ジョージ・G・スピーロ「ケプラー予想」

コマネチ大学数学科でも登場した、充填問題。球を効率よく詰め込むにはどういう並べ方が一番よいか? 約400年前、ケプラー果物屋でのみかんの積み方が一番だと予想した。しかし、それが数学的に厳密に証明されたのは1998年のことだった……
一応、証明されたにもかかわらず、いまだに「予想」であるところがひとつの読み所になっている。

この手の本が楽しいのは、登場する数学者がとにかく大物揃いであるということだ。400年近くも数学者の頭を悩まし続けた問題であるだけに、メジャーな数学者だけとっても、ケプラーから始まり、ラグランジュニュートンガウスヒルベルト……とオールスターである。オイラーは直接はからまないものの、彼が発見したグラフ理論の定理は何度も登場する。

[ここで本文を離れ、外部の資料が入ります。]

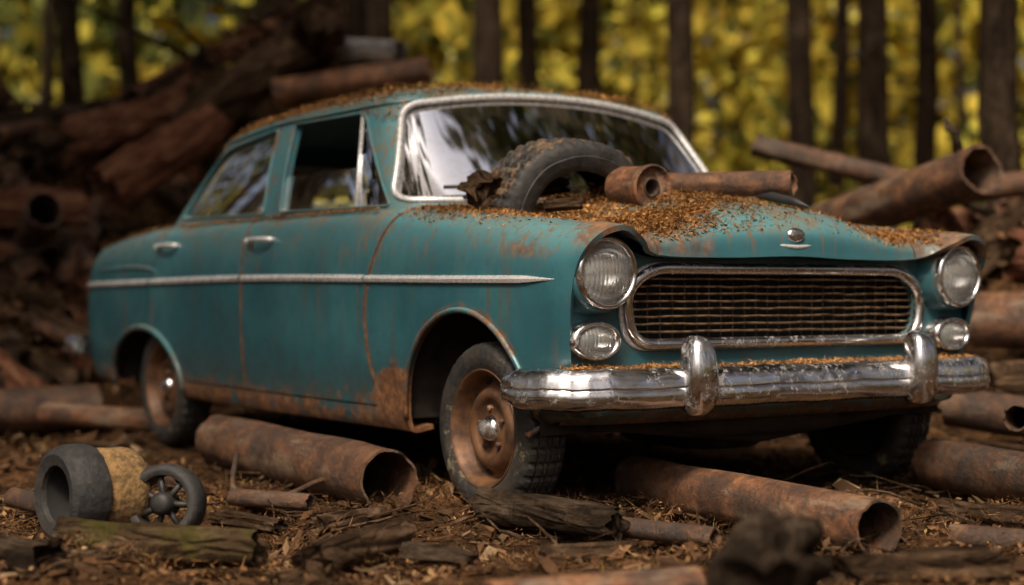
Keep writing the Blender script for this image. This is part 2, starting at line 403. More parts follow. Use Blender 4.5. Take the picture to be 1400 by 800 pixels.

また全体の雰囲気としては「フェルマー最終定理」よりは、オチも含めて「四色問題」に近い。つまりワイルズがやったみたいに、アクロバットな跳躍から見事な証明をしてみせたというわけではないのだ。泥臭い作業をコンピュータを使ってこつこつとやった結果、とりあえず証明できたみたいだけど何か?という感じなのである。それが証拠に、証明に使われた数学上のテクニックも(本書を読む限り)それほど高度ではない。
それでもプログラムに間違いがない限り、証明されたことは間違いないといっていいだろう。とはいえコンピュータがはじき出したデータは膨大で、とてもじゃないが人間がいちいちチェックできる量ではない。そのため査読チームは「証明が正しいことは99%まで確信できたが、完全なる確信には到達できなかった」と語っている。いまだ「定理」にはなっていないのだ。

コンピュータによる証明には問題点が二つある。
1.CPUが間違いを犯す可能性が否定できない
2.それで証明できたとして一体何がわかったと言えるのか
ということである。

1に関しては、いまどきコンピュータより計算が得意という人間はいないだろうし、複数のコンピュータ、複数の言語で確かめればまず間違いないだろう。
問題になるのは2のほうだ。つまり数学的意味、学問的価値が問われてくるのである。

たとえばどんな数学的問題にも真偽で答えてくれるコンピュータがあったとしよう(不完全性定理のことはおいとくとして)。それにフェルマーの最終定理が正しいかどうか訊ねたところ真であったとする。もちろん今では証明されているので真に決まっている。しかし、手探り状態だった遙か昔に、この問いかけをしたならどうだろう? 真であっても偽であっても、だから何?という気分になるだろう。この定理を利用して、次のステップに行くことはできるかもしれないが、なぜフェルマーの最終定理が正しいかどうかということはサッパリわかっていないのだから。そして数学者たちはなぜ真になるのかという探求に心血を注ぐことに変わりないだろう。
ようするに俺ってばスゲー感がゼロで、全然ありがたみがないわけだ。
となるとコンピュータによる証明の問題は、数学と言うよりは人間の認識や論理の受け止め方に対するスタンス、つまり哲学の問題になってくるのではないだろうか。むしろ数学畑だけではなく、広い視野で検討してゆく必要があるだろう。そういうテーマの研究も面白そうだ。

ケプラー予想
ケプラー予想
posted with amazlet on 06.06.03
ジョージ・G・スピーロ 青木薫
新潮社 (2005/04/27)
ISBN:4105454013

余談

なにげにケプラーの人柄の話が面白かった。やっぱ月旅行小説まで書いちゃう人はハジけている。